====== INFORMATION PROVIDED ======

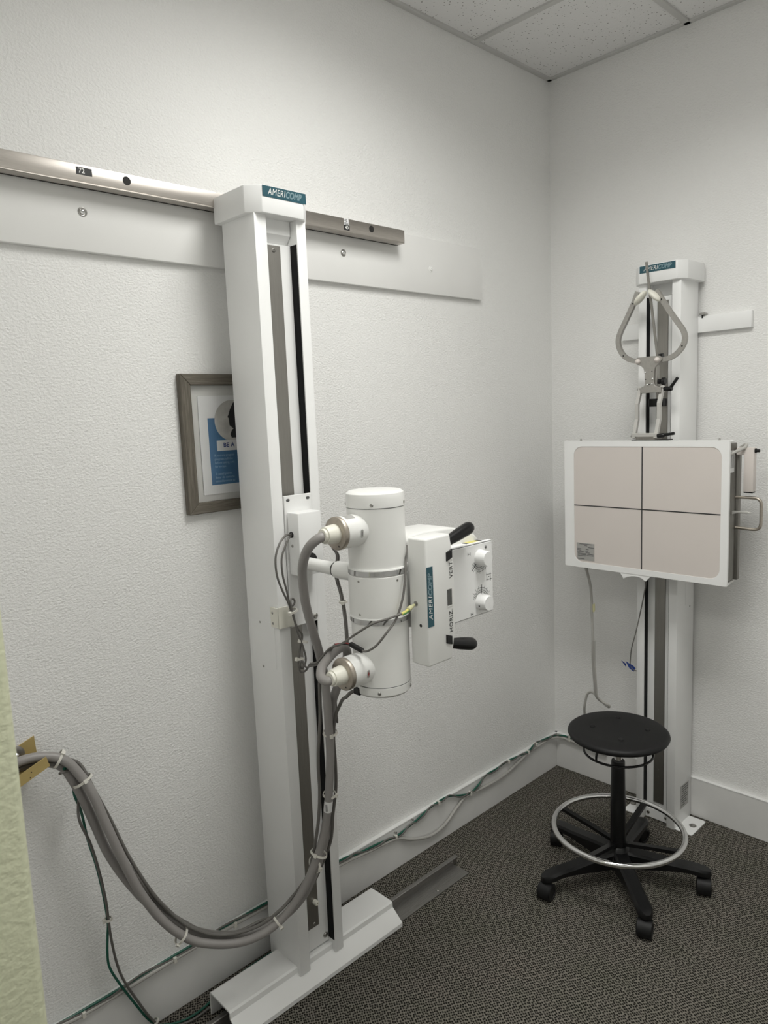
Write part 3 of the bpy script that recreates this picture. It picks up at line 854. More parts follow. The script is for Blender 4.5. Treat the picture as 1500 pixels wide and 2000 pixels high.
HV2 = [(0.5655, -1.790, 1.077), (0.561, -1.806, 1.072), (0.541, -1.808, 1.077), (0.518, -1.787, 1.090), (0.5, -1.753, 1.098), (0.49, -1.72, 1.107), (0.47, -1.676, 1.102), (0.45, -1.648, 1.072), (0.43, -1.648, 1.023), (0.41, -1.655, 0.973), (0.385, -1.653, 0.926), (0.37, -1.649, 0.871), (0.35, -1.642, 0.763), (0.34, -1.642, 0.678), (0.325, -1.643, 0.579), (0.315, -1.652, 0.492), (0.3, -1.683, 0.406), (0.28, -1.712, 0.341), (0.26, -1.757, 0.3), (0.24, -1.815, 0.281), (0.21, -1.879, 0.28), (0.18, -1.94, 0.297), (0.155, -1.998, 0.333), (0.135, -2.052, 0.39), (0.115, -2.098, 0.452), (0.1, -2.139, 0.530), (0.09, -2.172, 0.612), (0.085, -2.195, 0.697), (0.08, -2.214, 0.768), (0.075, -2.231, 0.820), (0.065, -2.25, 0.862), (0.05, -2.284, 0.881), (0.04, -2.337, 0.886), (0.04, -2.42, 0.88), (0.04, -2.5, 0.85)]
THINA = [(0.546, -1.69, 1.016), (0.528, -1.708, 1.006), (0.5, -1.7, 0.985), (0.465, -1.682, 0.965), (0.43, -1.663, 0.936), (0.4, -1.658, 0.891), (0.3831, -1.6539, 0.8283), (0.37, -1.642, 0.744), (0.355, -1.633, 0.661), (0.341, -1.6371, 0.5802), (0.3347, -1.6378, 0.5315), (0.3202, -1.6394, 0.4798), (0.2982, -1.6678, 0.3981), (0.2783, -1.6945, 0.3388), (0.2416, -1.7391, 0.2783), (0.231, -1.8143, 0.2996), (0.2142, -1.8956, 0.2983), (0.18, -1.969, 0.325), (0.1592, -2.0157, 0.3677), (0.1369, -2.0727, 0.4382), (0.1302, -2.1172, 0.5307), (0.1167, -2.1558, 0.6296), (0.1053, -2.1866, 0.7421), (0.0905, -2.214, 0.8133), (0.0773, -2.2276, 0.8657), (0.0739, -2.2691, 0.8799), (0.0601, -2.3082, 0.8896), (0.0564, -2.3413, 0.8907), (0.0548, -2.4207, 0.8697)]
THINB = [(0.3848, -1.693, 0.9939), (0.375, -1.69, 0.889), (0.36, -1.69, 0.798), (0.355, -1.69, 0.736), (0.35, -1.686, 0.672), (0.345, -1.69, 0.6), (0.3339, -1.6942, 0.5358), (0.3193, -1.6988, 0.4751), (0.3078, -1.7139, 0.4154), (0.2901, -1.7507, 0.3686), (0.28, -1.7962, 0.3394), (0.255, -1.848, 0.312), (0.225, -1.911, 0.307), (0.195, -1.963, 0.321), (0.1709, -2.0143, 0.3623), (0.1508, -2.057, 0.4235), (0.1361, -2.0925, 0.4922), (0.1197, -2.1326, 0.5979), (0.105, -2.163, 0.703), (0.0993, -2.1946, 0.7958), (0.0715, -2.2125, 0.8582), (0.0667, -2.2564, 0.8856), (0.0609, -2.3022, 0.8987), (0.0552, -2.34, 0.9012), (0.0564, -2.4208, 0.8819)]
DROPG = [(0.0888, -2.2556, 0.867), (0.0616, -2.2177, 0.8508), (0.0465, -2.2241, 0.7812), (0.0702, -2.2194, 0.7355), (0.072, -2.211, 0.658), (0.0695, -2.195, 0.5729), (0.0657, -2.184, 0.487), (0.061, -2.1779, 0.4076), (0.0572, -2.1811, 0.3618), (0.054, -2.184, 0.32), (0.05, -2.181, 0.272), (0.045, -2.158, 0.208), (0.04, -2.122, 0.125), (0.032, -2.082, 0.04), (0.035, -2.0543, 0.0074)]
DROPA = [(0.0974, -2.2691, 0.8633), (0.0744, -2.2259, 0.8489), (0.0455, -2.2086, 0.7908), (0.0902, -2.2333, 0.7334), (0.079, -2.209, 0.651), (0.0765, -2.194, 0.5731), (0.0723, -2.182, 0.48), (0.068, -2.1781, 0.4104), (0.0628, -2.1739, 0.3532), (0.056, -2.164, 0.28), (0.05, -2.148, 0.215), (0.044, -2.115, 0.13), (0.04, -2.078, 0.045), (0.046, -2.0507, 0.0085)]
FLG = [(0.0593, -2.0214, 0.0057), (0.072, -1.985, 0.006), (0.072, -1.94, 0.006), (0.06, -1.89, 0.006), (0.042, -1.83, 0.006), (0.036, -1.77, 0.006), (0.034, -1.7, 0.006), (0.034, -1.6, 0.006)]
FLA = [(0.0724, -2.0183, 0.0061), (0.086, -1.98, 0.006), (0.084, -1.925, 0.006), (0.07, -1.865, 0.006), (0.054, -1.8, 0.006), (0.048, -1.72, 0.006), (0.046, -1.6, 0.006)]

def build_cables():
    c1 = cable('high_voltage_cable', HV1, 0.0114, 'greycable', 'thick grey cable from the upper plug of the tube head, swagged to the wall', 'cable', 'high voltage cables', seg=16)
    for z, y, r, kd in ((0.843, None, 0.019, (1, -.6, 0)), (0.655, None, 0.018, (1, .6, 0)), (0.478, None, 0.023, (.4, -1, 0))):
        p, d = near(HV1[:17], z=z); ring_tie(c1, p + Vector((-.006, .008, 0)), d, r, kd)
    p, d = near(HV1[:17], z=0.452); ring_tie(c1, p + Vector((-.006, .008, 0)), d + Vector((0, .25, 0)), 0.022, (1, .5, -.2))
    for y, z, r, kd in ((-1.80, 0.32, .021, (1, 0, -.5)), (-2.03, 0.34, .022, (.6, 0, -1)), (-2.215, 0.83, .024, (1, .2, -.4)), (-2.262, 0.888, .022, (.6, 0, 1))):
        p, d = near(HV1, y=y, z=z); ring_tie(c1, p + Vector((-.010, 0, -.004)), d, r, kd)
    p, d = near(HV1[:17], z=0.625)
    bm = NB(); d.normalize(); lathe(bm, p - d * .016, d, [(0, .0118), (.032, .0118)], 16, False, False)
    o = obj('wrap_label', bm, 'labelwhite', c1)
    n = Vector((0.75, -0.62, 0.0)); s = Vector((0, 0, 1)).cross(n).normalized()
    for k, off in enumerate((-.006, -.003)):
        bm = NB(); c = p + n.normalized() * .0121 + s * off
        bm.faces.new([bm.verts.new(c + s * a + Vector((0, 0, b))) for a, b in ((-.0007, -.011), (.0007, -.011), (.0007, .010), (-.0007, .010))])
        obj('print_line', bm, 'ink', o, smooth=False)
    c2 = cable('high_voltage_cable', HV2, 0.0114, 'greycable', 'thick grey cable looping over the lower plug of the tube head', 'cable', 'high voltage cables', seg=16)
    cable('power_cord', THINA, 0.0046, 'midcable', 'dark grey cord leaving the bottom of the x-ray tube cylinder', 'cord')
    cable('control_cord', THINB, 0.0046, 'midcable', 'dark grey cord tied along the near side of the thick cables', 'cord')
    g = cable('green_cord', DROPG[:-1] + [DROPG[-1]] + FLG, 0.0033, 'greencable', 'green cord dropping from the wall bracket to the carpet', 'cord')
    a = cable('signal_cord', DROPA + FLA, 0.0034, 'midcable', 'grey cord dropping beside the green cord to the carpet', 'cord')
    p, d = near(DROPA, z=0.42); ring_tie(a, p, d, 0.009, (0, -1, 0))
    p, d = near(DROPA, z=0.03); ring_tie(a, p + Vector((-.004, 0, 0)), d, 0.010, (1, -1, 0))
    ring_tie(a, (0.062, -1.872, .008), (0, 1, 0), 0.013, (0, 0, 1))
    # carriage loops
    LA = [(0.2445, -1.652, 1.368), (0.25, -1.676, 1.37), (0.26, -1.705, 1.353), (0.265, -1.724, 1.318), (0.265, -1.723, 1.269), (0.26, -1.704, 1.222), (0.254, -1.6851, 1.1885), (0.251, -1.6717, 1.1545), (0.25, -1.656, 1.109), (0.25, -1.64, 1.083), (0.25, -1.648, 1.052), (0.25, -1.658, 1.013), (0.255, -1.657, 0.982), (0.262, -1.644, 0.983), (0.2994, -1.6564, 1.0129), (0.3704, -1.7011, 1.0435), (0.435, -1.732, 1.072), (0.4956, -1.7427, 1.1206), (0.545, -1.743, 1.144), (0.6, -1.737, 1.181), (0.635, -1.719, 1.205), (0.65, -1.69, 1.211), (0.66, -1.65, 1.217)]
    la = cable('arm_cord', LA, 0.0029, 'midcable', 'grey cord from the carriage box crossing the tube to the earth stud', 'cord')
    bm = NB(); tube(bm, [(0.66, -1.652, 1.2165), (0.661, -1.640, 1.219), (0.660, -1.628, 1.2225)], 0.0036, 4, 10); obj('yellow_wire', bm, 'yellow', la)
    bm = NB(); tube(bm, [(0.6625, -1.650, 1.2150), (0.6635, -1.640, 1.2168), (0.6625, -1.628, 1.2205)], 0.0024, 4, 8); obj('green_wire', bm, 'earth', la)
    bm = NB(); lathe(bm, (0.660, -1.630, 1.222), (-.05, .95, .27), [(0, .0045), (.002, .0062), (.013, .0058), (.015, .0042), (.024, .0035), (.026, .002)], 16); obj('terminal_sleeve', bm, 'lug', la)
    for z, kd in ((1.158, (.3, -1, 0)), (1.065, (.2, -1, 0)), (1.018, (.2, -1, .2))):
        p, d = near(LA[:13], z=z); ring_tie(la, p + Vector((.002, .004, 0)), d, 0.012, kd)
    LB = [(0.2445, -1.652, 1.365), (0.247, -1.664, 1.361), (0.252, -1.68, 1.343), (0.256, -1.698, 1.312), (0.256, -1.698, 1.265), (0.25, -1.682, 1.21), (0.247, -1.6752, 1.1723), (0.252, -1.664, 1.176), (0.252, -1.661, 1.187), (0.252, -1.67, 1.194), (0.2574, -1.6786, 1.1859), (0.2569, -1.6713, 1.1492), (0.257, -1.662, 1.103), (0.258, -1.649, 1.063), (0.258, -1.638, 1.015), (0.26, -1.651, 0.993), (0.262, -1.663, 1.001), (0.265, -1.658, 1.016), (0.275, -1.652, 0.9979), (0.3196, -1.67, 1.0166), (0.4302, -1.7234, 1.0629), (0.4753, -1.7353, 1.0986), (0.515, -1.74, 1.135)]
    lb = cable('carriage_cord', LB, 0.0028, 'midcable', 'grey cord from the carriage box coiled and tied below the white bracket', 'cord')
    bm = NB(); tube(bm, [(0.5150, -1.7400, 1.1350), (0.524, -1.731, 1.137), (0.534, -1.723, 1.138), (0.553, -1.722, 1.138)], 0.0016, 5, 8); obj('red_wire', bm, 'redwire', lb)
    bm = NB(); tube(bm, [(0.5150, -1.7420, 1.1330), (0.524, -1.734, 1.134), (0.534, -1.7255, 1.1355), (0.553, -1.7235, 1.1365)], 0.0016, 5, 8); obj('black_wire', bm, 'black', lb)
    SC = [(0.592, -1.722, 1.132), (0.605, -1.724, 1.132), (0.62, -1.722, 1.138), (0.636, -1.712, 1.152), (0.652, -1.695, 1.18), (0.6522, -1.6618, 1.2063), (0.655, -1.64, 1.255), (0.648, -1.622, 1.307), (0.636, -1.606, 1.335), (0.6, -1.565, 1.36)]
    sc = cable('lamp_cord', SC, 0.0028, 'midcable', 'thin grey cord with black connector hanging round the front of the tube', 'cord')
    bm = NB()
    p0, p1 = Vector((0.551, -1.722, 1.139)), Vector((0.595, -1.722, 1.1305))
    sweep(bm, [p0, p1], [(-.0045, -.0045), (.0045, -.0045), (.0045, .0045), (-.0045, .0045)])
    obj('connector', bm, 'black', sc, smooth=False)
    BD = [(0.505, -1.60, 1.372), (0.45, -1.640, 1.372), (0.40, -1.632, 1.345), (0.38, -1.602, 1.316), (0.36, -1.594, 1.262), (0.36, -1.58, 1.205), (0.37, -1.579, 1.149), (0.39, -1.593, 1.084), (0.40, -1.610, 1.035), (0.395, -1.630, 0.985), (0.385, -1.640, 0.930), (0.378, -1.634, 0.860)]
    bd = cable('rotor_cord', BD, 0.0029, 'midcable', 'grey cord running down behind the tube cylinder and its arm', 'cord')
    BD2 = [(p[0] + .004, p[1] - .010, p[2] + .002) for p in BD[2:9]]
    bm = NB(); tube(bm, BD2, 0.0025, 6, 8); obj('second_strand', bm, 'midcable', bd)
    ring_tie(bd, (0.366, -1.583, 1.185), (0, 0.05, -1), 0.010, (1, -1, 0))
build_cables()

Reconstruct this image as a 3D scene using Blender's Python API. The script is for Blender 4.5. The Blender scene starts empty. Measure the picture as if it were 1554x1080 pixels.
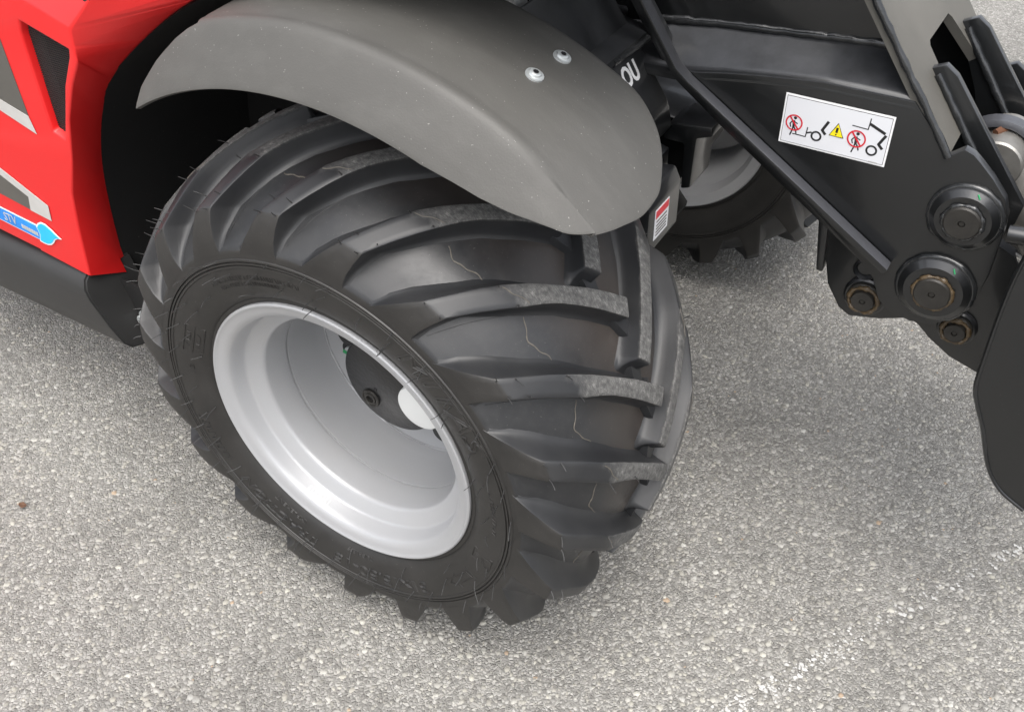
import bpy, bmesh, math, random
import numpy as np
from mathutils import Vector, Matrix
from mathutils.geometry import tessellate_polygon

R = math.radians
random.seed(7)
rng = np.random.default_rng(11)
scene = bpy.context.scene
COL = scene.collection

# ------------------------------------------------------------------ camera
cam_d = bpy.data.cameras.new('camera')
cam = bpy.data.objects.new('camera', cam_d)
COL.objects.link(cam)
cam_d.sensor_width = 36.0
cam_d.lens = 1535.1 / 1554 * 36.0
cam_d.clip_start = 0.02
cam_d.clip_end = 2000
right = Vector((0.8557, 0.5171, -0.0175)).normalized()
down = Vector((0.3259, -0.5653, -0.7578))
down = (down - right * down.dot(right)).normalized()
fwd = right.cross(down)
mw = Matrix((right, -down, -fwd)).transposed().to_4x4()
mw.translation = Vector((0.691, -0.842, 1.323))
cam.matrix_world = mw
scene.camera = cam

# ------------------------------------------------------------------ sky and sun
SUN_EL, SUN_AZ = 66.0, 150.0           # azimuth clockwise from +Y (the machine points along +X)
world = bpy.data.worlds.new('World')
scene.world = world
world.use_nodes = True
wn = world.node_tree
wn.nodes.clear()
w_out = wn.nodes.new('ShaderNodeOutputWorld')
w_bg = wn.nodes.new('ShaderNodeBackground')
w_sky = wn.nodes.new('ShaderNodeTexSky')
w_sky.sky_type = 'NISHITA'
w_sky.sun_disc = False
w_sky.sun_elevation = R(SUN_EL)
w_sky.sun_rotation = R(SUN_AZ)
w_sky.air_density = 1.0
w_sky.dust_density = 5.0
w_sky.ozone_density = 1.0
w_hsv = wn.nodes.new('ShaderNodeHueSaturation')
w_hsv.inputs['Saturation'].default_value = 0.30
w_bg.inputs['Strength'].default_value = 0.15
wn.links.new(w_sky.outputs[0], w_hsv.inputs['Color'])
wn.links.new(w_hsv.outputs[0], w_bg.inputs['Color'])
wn.links.new(w_bg.outputs[0], w_out.inputs['Surface'])

sun_d = bpy.data.lights.new('sun', 'SUN')
sun_d.energy = 0.8
sun_d.angle = R(60)
sun_d.color = (1.0, 0.965, 0.91)
sun = bpy.data.objects.new('sun', sun_d)
COL.objects.link(sun)
az, el = R(SUN_AZ), R(SUN_EL)
sdir = Vector((math.sin(az) * math.cos(el), math.cos(az) * math.cos(el), math.sin(el)))
sun.rotation_euler = (-sdir).to_track_quat('-Z', 'Y').to_euler()
sun.location = sdir * 10

scene.view_settings.view_transform = 'Standard'
scene.view_settings.look = 'None'
scene.view_settings.exposure = 1.12
scene.view_settings.gamma = 1.0
scene.view_settings.use_curve_mapping = False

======

AIM:
Write out the lines beginning with the one that contains "Reconstruct this image" and ending with the one that contains "wn.links.new(w_bg.outputs[0], w_out.inputs['Surface'])", exactly as given. Leave pictures out.

COMPLETE RESPONSE:
Reconstruct this image as a 3D scene using Blender's Python API. The script is for Blender 4.5. The Blender scene starts empty. Measure the picture as if it were 1554x1080 pixels.
import bpy, bmesh, math, random
import numpy as np
from mathutils import Vector, Matrix
from mathutils.geometry import tessellate_polygon

R = math.radians
random.seed(7)
rng = np.random.default_rng(11)
scene = bpy.context.scene
COL = scene.collection

# ------------------------------------------------------------------ camera
cam_d = bpy.data.cameras.new('camera')
cam = bpy.data.objects.new('camera', cam_d)
COL.objects.link(cam)
cam_d.sensor_width = 36.0
cam_d.lens = 1535.1 / 1554 * 36.0
cam_d.clip_start = 0.02
cam_d.clip_end = 2000
right = Vector((0.8557, 0.5171, -0.0175)).normalized()
down = Vector((0.3259, -0.5653, -0.7578))
down = (down - right * down.dot(right)).normalized()
fwd = right.cross(down)
mw = Matrix((right, -down, -fwd)).transposed().to_4x4()
mw.translation = Vector((0.691, -0.842, 1.323))
cam.matrix_world = mw
scene.camera = cam

# ------------------------------------------------------------------ sky and sun
SUN_EL, SUN_AZ = 66.0, 150.0           # azimuth clockwise from +Y (the machine points along +X)
world = bpy.data.worlds.new('World')
scene.world = world
world.use_nodes = True
wn = world.node_tree
wn.nodes.clear()
w_out = wn.nodes.new('ShaderNodeOutputWorld')
w_bg = wn.nodes.new('ShaderNodeBackground')
w_sky = wn.nodes.new('ShaderNodeTexSky')
w_sky.sky_type = 'NISHITA'
w_sky.sun_disc = False
w_sky.sun_elevation = R(SUN_EL)
w_sky.sun_rotation = R(SUN_AZ)
w_sky.air_density = 1.0
w_sky.dust_density = 5.0
w_sky.ozone_density = 1.0
w_hsv = wn.nodes.new('ShaderNodeHueSaturation')
w_hsv.inputs['Saturation'].default_value = 0.30
w_bg.inputs['Strength'].default_value = 0.15
wn.links.new(w_sky.outputs[0], w_hsv.inputs['Color'])
wn.links.new(w_hsv.outputs[0], w_bg.inputs['Color'])
wn.links.new(w_bg.outputs[0], w_out.inputs['Surface'])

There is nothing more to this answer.